St. Vincent is formula, but it's damn affecting formula. As soon as we meet the titular curmudgeon followed by the set-up that requires him to watch over the new neighbor kid we know where things are going. This is a film though that epitomizes the saying, "it's not about where you're going, it's about how you get there." There is nothing new to find in the intentions of the story or even in the way it is executed. Everything you will take away from St. Vincent is because of the characters, their individual arcs and how it comes together to not necessarily paint a pretty picture, but a humbling one. We are in a day and age where this, in many ways, feels like the culmination of Bill Murray's master plan.
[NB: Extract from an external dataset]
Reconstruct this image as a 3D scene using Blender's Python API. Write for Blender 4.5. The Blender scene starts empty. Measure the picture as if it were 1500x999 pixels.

He has so effortlessly (or it at least seems that way) become more of a figure, a myth than that of an actual being that we find real value in seeing him let loose as much as he does here. There have only been a few occasions over the last decade or so where the legendary actor and comic has allowed himself this much visibility and unlike 2012's odd Hyde Park on Hudson this sees him in a role that is able to be more widely appreciated. You will recognize the schtick Murray is playing because he's done it before, but that doesn't make it any less fun to watch or when his stage of life and career are taken into consideration, any less affecting. I say affecting again because despite the fact we know where the film is going and we know what it wants us to feel it is still able to achieve a genuine emotional reaction from the audience and for that alone, the film deserves credit. It is also to the films credit that it doesn't overstay its welcome and allows the actors to flourish in their roles bringing the intended ideas to the surface and moving the audience in just the right way to where we are fine with the manipulation it is pulling over on us. St. Vincent is a crowd-pleaser in the biggest and best sense of the word in that it is a film I realize could be taken as overly-sentimental or even hokey, but that I could watch over and over again and still find reasons to smile every time. Sometimes, you need a film like that and St. Vincent would make a wonderful default to turn to for, if nothing else, the showcase it allows Murray.